# Objective:
Reproduce the data exactly.
++++
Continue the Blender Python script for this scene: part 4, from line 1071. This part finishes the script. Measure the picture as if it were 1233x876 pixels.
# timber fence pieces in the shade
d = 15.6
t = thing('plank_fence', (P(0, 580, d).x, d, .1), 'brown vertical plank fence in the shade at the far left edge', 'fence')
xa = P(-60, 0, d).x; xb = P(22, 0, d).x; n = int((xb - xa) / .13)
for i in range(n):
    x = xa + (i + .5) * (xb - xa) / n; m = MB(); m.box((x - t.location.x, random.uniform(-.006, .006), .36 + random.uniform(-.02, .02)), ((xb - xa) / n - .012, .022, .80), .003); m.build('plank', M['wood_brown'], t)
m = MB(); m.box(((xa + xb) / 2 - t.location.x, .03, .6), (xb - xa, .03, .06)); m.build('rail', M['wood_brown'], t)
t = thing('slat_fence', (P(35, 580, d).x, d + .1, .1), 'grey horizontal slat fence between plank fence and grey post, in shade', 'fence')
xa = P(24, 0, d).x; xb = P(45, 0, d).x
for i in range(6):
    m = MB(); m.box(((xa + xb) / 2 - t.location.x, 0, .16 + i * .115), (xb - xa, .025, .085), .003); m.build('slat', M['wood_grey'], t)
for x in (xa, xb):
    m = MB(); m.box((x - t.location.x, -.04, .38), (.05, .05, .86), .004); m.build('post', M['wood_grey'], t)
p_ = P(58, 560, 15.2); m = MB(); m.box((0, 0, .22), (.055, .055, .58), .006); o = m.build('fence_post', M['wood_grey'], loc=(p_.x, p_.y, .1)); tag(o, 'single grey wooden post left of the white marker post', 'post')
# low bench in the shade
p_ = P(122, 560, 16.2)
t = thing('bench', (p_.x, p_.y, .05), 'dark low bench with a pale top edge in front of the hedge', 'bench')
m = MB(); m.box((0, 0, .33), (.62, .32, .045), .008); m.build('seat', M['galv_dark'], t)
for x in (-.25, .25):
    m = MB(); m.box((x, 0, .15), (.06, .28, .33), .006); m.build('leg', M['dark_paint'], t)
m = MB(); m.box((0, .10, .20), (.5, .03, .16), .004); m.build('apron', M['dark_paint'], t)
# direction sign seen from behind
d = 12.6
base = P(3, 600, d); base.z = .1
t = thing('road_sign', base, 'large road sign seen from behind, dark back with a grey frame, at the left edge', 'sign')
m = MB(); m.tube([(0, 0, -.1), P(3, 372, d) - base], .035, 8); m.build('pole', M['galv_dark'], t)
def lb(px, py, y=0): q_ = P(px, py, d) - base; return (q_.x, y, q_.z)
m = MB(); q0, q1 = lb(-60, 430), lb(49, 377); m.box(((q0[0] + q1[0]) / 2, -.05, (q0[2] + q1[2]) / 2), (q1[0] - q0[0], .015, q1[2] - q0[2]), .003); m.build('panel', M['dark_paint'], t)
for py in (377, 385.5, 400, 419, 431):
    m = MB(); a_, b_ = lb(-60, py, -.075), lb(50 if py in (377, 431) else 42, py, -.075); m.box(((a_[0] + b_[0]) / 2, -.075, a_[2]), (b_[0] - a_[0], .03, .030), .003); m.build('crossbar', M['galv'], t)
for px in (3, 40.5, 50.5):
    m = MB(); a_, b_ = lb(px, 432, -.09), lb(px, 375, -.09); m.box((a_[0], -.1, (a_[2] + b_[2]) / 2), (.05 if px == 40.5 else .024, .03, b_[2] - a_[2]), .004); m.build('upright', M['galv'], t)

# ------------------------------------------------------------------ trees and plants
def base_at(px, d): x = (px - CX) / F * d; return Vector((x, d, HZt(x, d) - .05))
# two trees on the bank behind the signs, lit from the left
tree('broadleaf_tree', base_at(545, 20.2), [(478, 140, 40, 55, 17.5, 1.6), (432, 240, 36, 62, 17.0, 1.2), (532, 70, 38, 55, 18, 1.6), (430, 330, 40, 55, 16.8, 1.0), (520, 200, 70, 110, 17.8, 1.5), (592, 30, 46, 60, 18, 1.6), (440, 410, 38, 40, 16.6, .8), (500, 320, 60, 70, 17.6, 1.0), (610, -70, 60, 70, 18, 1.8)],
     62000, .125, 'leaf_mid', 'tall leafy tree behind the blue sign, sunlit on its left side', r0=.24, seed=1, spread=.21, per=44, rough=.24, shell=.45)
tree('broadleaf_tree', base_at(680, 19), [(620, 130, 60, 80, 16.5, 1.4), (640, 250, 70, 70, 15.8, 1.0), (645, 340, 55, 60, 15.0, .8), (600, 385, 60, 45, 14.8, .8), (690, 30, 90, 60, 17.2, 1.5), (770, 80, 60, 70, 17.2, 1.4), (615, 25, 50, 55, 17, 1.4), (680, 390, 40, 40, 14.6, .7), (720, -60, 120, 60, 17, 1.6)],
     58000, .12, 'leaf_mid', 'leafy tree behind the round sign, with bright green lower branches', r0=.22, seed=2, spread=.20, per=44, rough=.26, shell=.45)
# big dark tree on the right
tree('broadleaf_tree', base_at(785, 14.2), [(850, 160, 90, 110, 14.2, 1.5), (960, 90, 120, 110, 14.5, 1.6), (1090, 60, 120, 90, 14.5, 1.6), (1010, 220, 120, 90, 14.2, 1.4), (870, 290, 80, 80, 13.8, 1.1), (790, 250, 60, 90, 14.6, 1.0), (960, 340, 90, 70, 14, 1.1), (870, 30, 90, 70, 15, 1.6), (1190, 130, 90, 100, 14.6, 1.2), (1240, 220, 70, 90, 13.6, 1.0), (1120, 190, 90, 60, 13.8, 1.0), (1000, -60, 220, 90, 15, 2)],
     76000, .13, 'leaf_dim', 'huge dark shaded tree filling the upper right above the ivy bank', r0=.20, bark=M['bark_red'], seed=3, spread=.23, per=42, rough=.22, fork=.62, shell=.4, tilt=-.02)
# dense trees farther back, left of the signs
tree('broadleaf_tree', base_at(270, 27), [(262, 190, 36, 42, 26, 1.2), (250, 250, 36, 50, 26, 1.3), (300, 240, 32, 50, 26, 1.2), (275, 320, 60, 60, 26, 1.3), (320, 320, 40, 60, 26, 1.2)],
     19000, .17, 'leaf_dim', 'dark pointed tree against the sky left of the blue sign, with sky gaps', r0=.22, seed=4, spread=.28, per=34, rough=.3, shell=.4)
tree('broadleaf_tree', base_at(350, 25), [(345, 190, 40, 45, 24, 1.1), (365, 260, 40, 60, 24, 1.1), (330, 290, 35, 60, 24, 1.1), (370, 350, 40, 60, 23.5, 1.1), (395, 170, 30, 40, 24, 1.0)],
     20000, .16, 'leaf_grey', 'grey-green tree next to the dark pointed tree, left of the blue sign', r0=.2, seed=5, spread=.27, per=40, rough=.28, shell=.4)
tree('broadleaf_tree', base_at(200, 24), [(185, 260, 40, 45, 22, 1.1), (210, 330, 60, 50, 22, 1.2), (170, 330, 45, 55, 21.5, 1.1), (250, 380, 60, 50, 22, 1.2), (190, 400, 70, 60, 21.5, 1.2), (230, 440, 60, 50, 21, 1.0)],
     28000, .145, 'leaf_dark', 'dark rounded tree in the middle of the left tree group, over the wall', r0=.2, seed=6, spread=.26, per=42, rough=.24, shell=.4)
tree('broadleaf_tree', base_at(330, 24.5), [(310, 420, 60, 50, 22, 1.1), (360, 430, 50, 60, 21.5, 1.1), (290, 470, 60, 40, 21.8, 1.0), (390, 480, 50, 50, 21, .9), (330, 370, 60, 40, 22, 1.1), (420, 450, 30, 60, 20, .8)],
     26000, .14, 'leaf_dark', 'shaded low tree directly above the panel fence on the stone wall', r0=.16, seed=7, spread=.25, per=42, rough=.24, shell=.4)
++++
# Complete response:
Continue the Blender Python script for this scene: part 4, from line 1071. This part finishes the script. Measure the picture as if it were 1233x876 pixels.
# timber fence pieces in the shade
d = 15.6
t = thing('plank_fence', (P(0, 580, d).x, d, .1), 'brown vertical plank fence in the shade at the far left edge', 'fence')
xa = P(-60, 0, d).x; xb = P(22, 0, d).x; n = int((xb - xa) / .13)
for i in range(n):
    x = xa + (i + .5) * (xb - xa) / n; m = MB(); m.box((x - t.location.x, random.uniform(-.006, .006), .36 + random.uniform(-.02, .02)), ((xb - xa) / n - .012, .022, .80), .003); m.build('plank', M['wood_brown'], t)
m = MB(); m.box(((xa + xb) / 2 - t.location.x, .03, .6), (xb - xa, .03, .06)); m.build('rail', M['wood_brown'], t)
t = thing('slat_fence', (P(35, 580, d).x, d + .1, .1), 'grey horizontal slat fence between plank fence and grey post, in shade', 'fence')
xa = P(24, 0, d).x; xb = P(45, 0, d).x
for i in range(6):
    m = MB(); m.box(((xa + xb) / 2 - t.location.x, 0, .16 + i * .115), (xb - xa, .025, .085), .003); m.build('slat', M['wood_grey'], t)
for x in (xa, xb):
    m = MB(); m.box((x - t.location.x, -.04, .38), (.05, .05, .86), .004); m.build('post', M['wood_grey'], t)
p_ = P(58, 560, 15.2); m = MB(); m.box((0, 0, .22), (.055, .055, .58), .006); o = m.build('fence_post', M['wood_grey'], loc=(p_.x, p_.y, .1)); tag(o, 'single grey wooden post left of the white marker post', 'post')
# low bench in the shade
p_ = P(122, 560, 16.2)
t = thing('bench', (p_.x, p_.y, .05), 'dark low bench with a pale top edge in front of the hedge', 'bench')
m = MB(); m.box((0, 0, .33), (.62, .32, .045), .008); m.build('seat', M['galv_dark'], t)
for x in (-.25, .25):
    m = MB(); m.box((x, 0, .15), (.06, .28, .33), .006); m.build('leg', M['dark_paint'], t)
m = MB(); m.box((0, .10, .20), (.5, .03, .16), .004); m.build('apron', M['dark_paint'], t)
# direction sign seen from behind
d = 12.6
base = P(3, 600, d); base.z = .1
t = thing('road_sign', base, 'large road sign seen from behind, dark back with a grey frame, at the left edge', 'sign')
m = MB(); m.tube([(0, 0, -.1), P(3, 372, d) - base], .035, 8); m.build('pole', M['galv_dark'], t)
def lb(px, py, y=0): q_ = P(px, py, d) - base; return (q_.x, y, q_.z)
m = MB(); q0, q1 = lb(-60, 430), lb(49, 377); m.box(((q0[0] + q1[0]) / 2, -.05, (q0[2] + q1[2]) / 2), (q1[0] - q0[0], .015, q1[2] - q0[2]), .003); m.build('panel', M['dark_paint'], t)
for py in (377, 385.5, 400, 419, 431):
    m = MB(); a_, b_ = lb(-60, py, -.075), lb(50 if py in (377, 431) else 42, py, -.075); m.box(((a_[0] + b_[0]) / 2, -.075, a_[2]), (b_[0] - a_[0], .03, .030), .003); m.build('crossbar', M['galv'], t)
for px in (3, 40.5, 50.5):
    m = MB(); a_, b_ = lb(px, 432, -.09), lb(px, 375, -.09); m.box((a_[0], -.1, (a_[2] + b_[2]) / 2), (.05 if px == 40.5 else .024, .03, b_[2] - a_[2]), .004); m.build('upright', M['galv'], t)

# ------------------------------------------------------------------ trees and plants
def base_at(px, d): x = (px - CX) / F * d; return Vector((x, d, HZt(x, d) - .05))
# two trees on the bank behind the signs, lit from the left
tree('broadleaf_tree', base_at(545, 20.2), [(478, 140, 40, 55, 17.5, 1.6), (432, 240, 36, 62, 17.0, 1.2), (532, 70, 38, 55, 18, 1.6), (430, 330, 40, 55, 16.8, 1.0), (520, 200, 70, 110, 17.8, 1.5), (592, 30, 46, 60, 18, 1.6), (440, 410, 38, 40, 16.6, .8), (500, 320, 60, 70, 17.6, 1.0), (610, -70, 60, 70, 18, 1.8)],
     62000, .125, 'leaf_mid', 'tall leafy tree behind the blue sign, sunlit on its left side', r0=.24, seed=1, spread=.21, per=44, rough=.24, shell=.45)
tree('broadleaf_tree', base_at(680, 19), [(620, 130, 60, 80, 16.5, 1.4), (640, 250, 70, 70, 15.8, 1.0), (645, 340, 55, 60, 15.0, .8), (600, 385, 60, 45, 14.8, .8), (690, 30, 90, 60, 17.2, 1.5), (770, 80, 60, 70, 17.2, 1.4), (615, 25, 50, 55, 17, 1.4), (680, 390, 40, 40, 14.6, .7), (720, -60, 120, 60, 17, 1.6)],
     58000, .12, 'leaf_mid', 'leafy tree behind the round sign, with bright green lower branches', r0=.22, seed=2, spread=.20, per=44, rough=.26, shell=.45)
# big dark tree on the right
tree('broadleaf_tree', base_at(785, 14.2), [(850, 160, 90, 110, 14.2, 1.5), (960, 90, 120, 110, 14.5, 1.6), (1090, 60, 120, 90, 14.5, 1.6), (1010, 220, 120, 90, 14.2, 1.4), (870, 290, 80, 80, 13.8, 1.1), (790, 250, 60, 90, 14.6, 1.0), (960, 340, 90, 70, 14, 1.1), (870, 30, 90, 70, 15, 1.6), (1190, 130, 90, 100, 14.6, 1.2), (1240, 220, 70, 90, 13.6, 1.0), (1120, 190, 90, 60, 13.8, 1.0), (1000, -60, 220, 90, 15, 2)],
     76000, .13, 'leaf_dim', 'huge dark shaded tree filling the upper right above the ivy bank', r0=.20, bark=M['bark_red'], seed=3, spread=.23, per=42, rough=.22, fork=.62, shell=.4, tilt=-.02)
# dense trees farther back, left of the signs
tree('broadleaf_tree', base_at(270, 27), [(262, 190, 36, 42, 26, 1.2), (250, 250, 36, 50, 26, 1.3), (300, 240, 32, 50, 26, 1.2), (275, 320, 60, 60, 26, 1.3), (320, 320, 40, 60, 26, 1.2)],
     19000, .17, 'leaf_dim', 'dark pointed tree against the sky left of the blue sign, with sky gaps', r0=.22, seed=4, spread=.28, per=34, rough=.3, shell=.4)
tree('broadleaf_tree', base_at(350, 25), [(345, 190, 40, 45, 24, 1.1), (365, 260, 40, 60, 24, 1.1), (330, 290, 35, 60, 24, 1.1), (370, 350, 40, 60, 23.5, 1.1), (395, 170, 30, 40, 24, 1.0)],
     20000, .16, 'leaf_grey', 'grey-green tree next to the dark pointed tree, left of the blue sign', r0=.2, seed=5, spread=.27, per=40, rough=.28, shell=.4)
tree('broadleaf_tree', base_at(200, 24), [(185, 260, 40, 45, 22, 1.1), (210, 330, 60, 50, 22, 1.2), (170, 330, 45, 55, 21.5, 1.1), (250, 380, 60, 50, 22, 1.2), (190, 400, 70, 60, 21.5, 1.2), (230, 440, 60, 50, 21, 1.0)],
     28000, .145, 'leaf_dark', 'dark rounded tree in the middle of the left tree group, over the wall', r0=.2, seed=6, spread=.26, per=42, rough=.24, shell=.4)
tree('broadleaf_tree', base_at(330, 24.5), [(310, 420, 60, 50, 22, 1.1), (360, 430, 50, 60, 21.5, 1.1), (290, 470, 60, 40, 21.8, 1.0), (390, 480, 50, 50, 21, .9), (330, 370, 60, 40, 22, 1.1), (420, 450, 30, 60, 20, .8)],
     26000, .14, 'leaf_dark', 'shaded low tree directly above the panel fence on the stone wall', r0=.16, seed=7, spread=.25, per=42, rough=.24, shell=.4)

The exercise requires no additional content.